Her reluctance to commit might be explained buy the fact she had Olive, her beloved duchess of a daughter played by Katy Byrne, from a youthful fling with boyband star Shep (Rory Keenan), now washed-up and living on a grubby barge, brewing anticapitalist sympathies and unwilling to wear a shirt.
That such a beautiful flower came from such damaged seed is key to Katherine’s character, so proud is she of what she achieved as a parent. She cares about nothing else, certainly not school-gate decorum in the well-to-do corner of London where she lives. That’s evident from the opening scene when she rocks up with a jumper proclaiming: ‘world’s smallest pussy’ – just one of the designer outfits the character dons over the series.
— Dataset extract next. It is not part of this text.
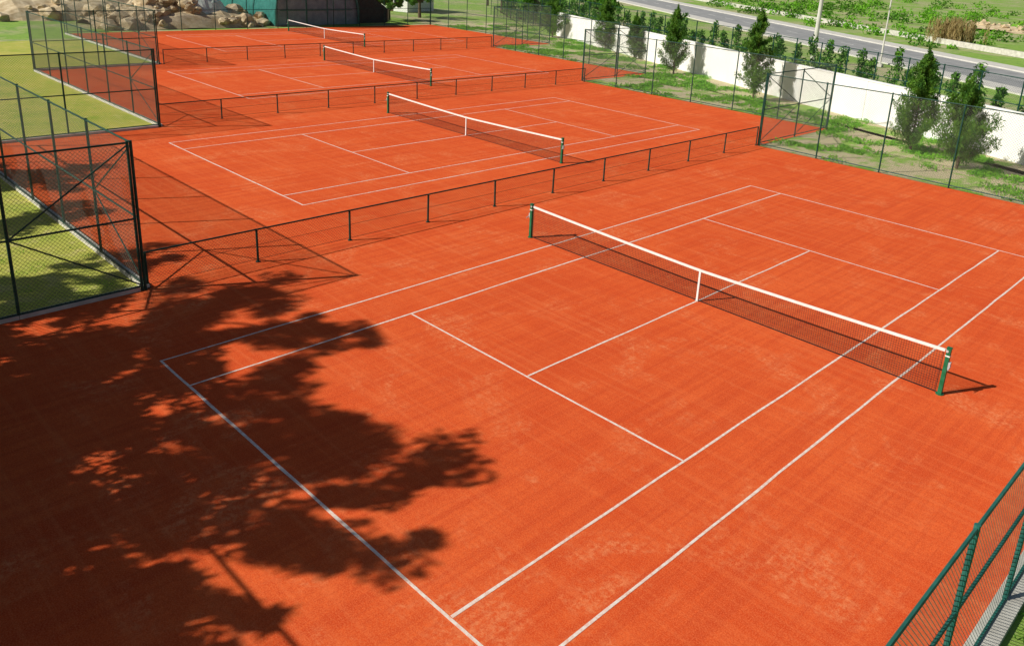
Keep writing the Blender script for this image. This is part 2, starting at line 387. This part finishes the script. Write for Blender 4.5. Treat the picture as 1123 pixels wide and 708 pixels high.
# ---------------- distance ----------------
def rock_pile(name,cx,cy,n,sx,sy,hz):
    V=[];F=[]
    bm0=bmesh.new();bmesh.ops.create_icosphere(bm0,subdivisions=2,radius=1);vs=[v.co.copy() for v in bm0.verts];fs=[[v.index for v in f.verts] for f in bm0.faces]
    for i in range(n):
        a=random.uniform(-1,1);b_=random.uniform(-1,1);x=cx+a*sx;y=cy+b_*sy;s_=random.choice([.2,.3,.4,.5,.8])*random.uniform(.8,1.3)
        z=hz*max(0,1-(a*a*.8+b_*b_*.5))*random.random();off=Vector((random.random()*50,0,0));base=len(V);sc=Vector((random.uniform(.7,1.2),random.uniform(.7,1.2),random.uniform(.5,.9)))
        for c in vs:
            d=1+.6*mnoise.noise(c*1.4+off);V.append((x+c.x*s_*sc.x*d,y+c.y*s_*sc.y*d,z+s_*.3+c.z*s_*sc.z*d))
        F+=[[j+base for j in f] for f in fs]
    N=24;b0=len(V)
    for i in range(N+1):
        for j in range(N+1):
            a=-1.1+2.2*i/N;b_=-1.1+2.2*j/N;hh=hz*.75*max(0,1-(a*a*.8+b_*b_*.6))**.8
            V.append((cx+a*sx,cy+b_*sy,hh*(1+.5*mnoise.noise(Vector((a*3,b_*4,cx))))-.05))
    for i in range(N):
        for j in range(N): q=b0+i*(N+1)+j;F.append([q,q+1,q+N+2,q+N+1])
    me=bpy.data.meshes.new(name);me.from_pydata(V,[],F);me.materials.append(m_rock);ob=bpy.data.objects.new(name,me);scene.collection.objects.link(ob)
rock_pile('rock_pile',-66,28,170,4,7.5,2.2);rock_pile('rock_pile',-76,22,120,5,9,2.6);rock_pile('rock_pile',-30,158,60,7,5,1.2)
V=[];F=[];N=16
for i in range(N+1):
    for j in range(N+1):
        a=-1+2*i/N;b_=-1+2*j/N;V.append((-66+a*2.2,30.5+b_*2.4,max(.02,2.9*(1-a*a)*(1-b_*b_)**.7*(1+.35*mnoise.noise(Vector((a*2.5,b_*2.5,3)))))+.3))
for i in range(N):
    for j in range(N): q=i*(N+1)+j;F.append([q,q+1,q+N+2,q+N+1])
me=bpy.data.meshes.new('tarp_cover');me.from_pydata(V,[],F);me.materials.append(m_cloth);scene.collection.objects.link(bpy.data.objects.new('tarp_cover',me))
mb=MB();x0,x1=-62,-76;yc=40.9;rw=4.9;hh=6.0;N=18
arc=[(yc-rw*math.cos(math.pi*i/N),hh*math.sin(math.pi*i/N)**.8) for i in range(N+1)]
for i in range(N):
    (ya,za),(yb,zb)=arc[i],arc[i+1]
    mb.quad((x0,ya,za),(x0,yb,zb),(x1,yb,zb),(x1,ya,za),m_tarp)
    mb.quad((x0-.3,ya,0),(x0-.3,yb,0),(x0-.3,yb,zb*.985),(x0-.3,ya,za*.985),m_tarpd)
    mb.quad((x1+.3,ya,0),(x1+.3,yb,0),(x1+.3,yb,zb*.985),(x1+.3,ya,za*.985),m_tarpd)
for xx in (x0,x0-4.6,x0-9.3,x1):
    for i in range(N): mb.tube((xx,arc[i][0],arc[i][1]+.03),(xx,arc[i+1][0],arc[i+1][1]+.03),.12,m_tarp,6)
for yy in (-3.4,-1.2,1.2,3.4): mb.tube((x0-.25,yc+yy,0),(x0-.25,yc+yy,4.3),.06,m_tarp,6)
for zz in (1.5,3.2): mb.tube((x0-.25,yc-4.2,zz),(x0-.25,yc+4.2,zz),.05,m_tarp,6)
mb.build('arched_shed',(x0,yc,0))
mb=MB()
mb.quad((-63,46.2,4.2),(-63,50.4,1.4),(-69,50.4,1.4),(-69,46.2,4.2),m_dark);mb.quad((-63.05,46.2,0),(-63.05,50.3,0),(-63.05,50.3,1.38),(-63.05,46.2,4.15),m_dark)
for y_,h_ in ((46.2,4.2),(50.4,1.4)):
    for x_ in (-63,-69): mb.tube((x_,y_,0),(x_,y_,h_),.06,m_green,6)
mb.build('lean_to_canopy',(-63,48,0))
def house(x,y,sx,sy,h,ang,name='white_house'):
    mb=MB();ca,sa=math.cos(ang),math.sin(ang)
    T=lambda a,b_,z:(x+a*ca-b_*sa,y+a*sa+b_*ca,z)
    mb.box((x,y,h/2),(sx,sy,h),m_white,ang)
    for s_ in (-1,1):
        for t in (-.3,0,.3):
            mb.box(T(t*sx,s_*(sy/2+.02),h*.55),(1.1,.06,1.2),m_glass,ang);mb.box(T(t*sx,s_*(sy/2+.06),h*.55-.66),(1.3,.12,.08),m_conc,ang)
            mb.box(T(s_*(sx/2+.02),t*sy,h*.55),(.06,1.0,1.2),m_glass,ang)
    mb.box(T(.15*sx,-(sy/2+.03),1.05),(.95,.07,2.1),m_bark,ang)
    r=1.5;e=.4
    A=[T(-sx/2-e,-sy/2-e,h),T(sx/2+e,-sy/2-e,h),T(sx/2+e,sy/2+e,h),T(-sx/2-e,sy/2+e,h)];B=[T(-sx/2+1.5,0,h+r),T(sx/2-1.5,0,h+r)]
    mb.quad(A[0],A[1],B[1],B[0],m_roof);mb.quad(A[2],A[3],B[0],B[1],m_roof);mb.quad(A[1],A[2],B[1],B[1],m_roof);mb.quad(A[3],A[0],B[0],B[0],m_roof)
    mb.build(name,(x,y,0))
house(-79,63,8,6,3.2,.3)
def lamp(x,y,h,r):
    mb=MB();mb.tube((x,y,0),(x,y,h),r,m_pave,10,r*.6);mb.box((x,y,.15),(.5,.5,.3),m_conc);mb.tube((x,y,h),(x+1.4,y-1.2,h+.4),.05,m_metal);mb.box((x+1.6,y-1.35,h+.42),(.7,.25,.14),m_metal,-.7)
    mb.build('street_lamp',(x,y,0))
lamp(-20.5,69,10,.24);lamp(-16,74,8,.09)
mb=MB()
for k in range(700):
    d=random.uniform(25,330);a=random.uniform(-150,40)
    P=RA+rd*(RL*.5-a)*random.uniform(.1,1)+rn*d*random.choice([1,.4,.2])
    dd=float((P-RA)@rn)
    if dd<14.5: continue
    s_=random.uniform(.4,1.5)*(1+dd/200)
    mb.leaves((P[0],P[1],s_*.4),(s_*1.5,s_*1.5,s_*.7),90,.22+.25*s_,random.choice([m_leaf2,m_leaf3,m_leaf,m_leaf3]),.5)
mb.build('distant_bushes')
mb=MB()
for k in range(60): mb.leaves((-23+random.gauss(0,1.3),113+random.gauss(0,1.3),1.6),(.4,.4,1.8),60,.9,m_dry,.08,4)
mb.build('reed_clump')
mb=MB();cx,cy=-80,14
prof=[(-2.1,.35),(-2.1,.85),(-1.3,.98),(-.75,1.45),(.7,1.48),(1.3,1.02),(2.05,.9),(2.1,.35)]
for (a0,z0_),(a1,z1_) in zip(prof,prof[1:]): mb.quad((cx-.82,cy+a0,z0_),(cx+.82,cy+a0,z0_),(cx+.82,cy+a1,z1_),(cx-.82,cy+a1,z1_),m_glass if abs(a0+a1)>1.5 and min(z0_,z1_)>.97 else m_car)
for sx in (-.82,.82):
    for (a0,z0_),(a1,z1_) in zip(prof[1:],prof[2:-1]): mb.quad((cx+sx,cy+a0,.35),(cx+sx,cy+a1,.35),(cx+sx,cy+a1,z1_),(cx+sx,cy+a0,z0_),m_car)
    s1=sx*1.01
    mb.quad((cx+s1,cy-1.1,1.0),(cx+s1,cy+1.1,1.0),(cx+s1,cy+.65,1.4),(cx+s1,cy-.7,1.38),m_glass)
    for wy in (-1.3,1.3): mb.tube((cx+sx*.8,cy+wy,.33),(cx+sx*1.03,cy+wy,.33),.33,m_tyre,14);mb.tube((cx+sx*1.0,cy+wy,.33),(cx+sx*1.05,cy+wy,.33),.18,m_metal,10)
mb.build('parked_car',(cx,cy,0))

# ---------------- light, camera ----------------
w=bpy.data.worlds.new("World");scene.world=w;w.use_nodes=True;nt=w.node_tree
sky=nt.nodes.new('ShaderNodeTexSky');sky.sky_type='NISHITA';sky.sun_disc=False
el=math.radians(36);sd=Vector((-.46*math.cos(el),-.888*math.cos(el),math.sin(el)))
sky.sun_elevation=el;sky.sun_rotation=math.atan2(sd.x,sd.y)
bg=nt.nodes['Background'];bg.inputs[1].default_value=.05;nt.links.new(sky.outputs[0],bg.inputs[0])
L=bpy.data.lights.new('sun','SUN');L.energy=5.0;L.angle=math.radians(.6);L.color=(1,.95,.84)
lo=bpy.data.objects.new('sun',L);lo.rotation_euler=sd.to_track_quat('Z','Y').to_euler();scene.collection.objects.link(lo);lo.location=(0,0,50)
cd=bpy.data.cameras.new('camera');co=bpy.data.objects.new('camera',cd);scene.collection.objects.link(co);scene.camera=co
cd.sensor_width=36;cd.lens=902.154/1123*36;cd.shift_x=-46.76/1123;cd.shift_y=-112.3/1123;cd.clip_end=5000;cd.clip_start=.1
Rm=Matrix.Rotation(.747,4,'Z')@Matrix.Rotation(1.256,4,'X')@Matrix.Rotation(.061,4,'Z')
co.matrix_world=Matrix.Translation((16.501,-5.837,8.703))@Rm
Ryan certainly exploited Netflix’s wardrobe budget…
That visual gag is the tip of the outrageous iceberg, as her character is often so artlessly blunt, such as with the references to anal sex, that it feels as if Ryan the writer is trying rather too hard to shock.
While some of her barbed insults are acidly funny, as you might expect from her stand-up work, the character is sometimes just brutally unpleasant. There are mitigating circumstances, of course, as the antagonistic characters have been made even less likeable than her: Shep, for instance, or the stuck-up yummy mummy whose daughter is bullying Olive in episode one.
The Duchess feels like a show that hasn’t quite found its perfect tone yet, sometimes too harsh for its genuine humanity to come out. But plenty of gags land and Katherine, for all her obvious faults, can be sympathetic at heart.
Maybe it will take a second series to emphasise what is so obviously great about this comedy, and to exorcise what so obviously isn’t.
• The Duchess is available on Netflix from today.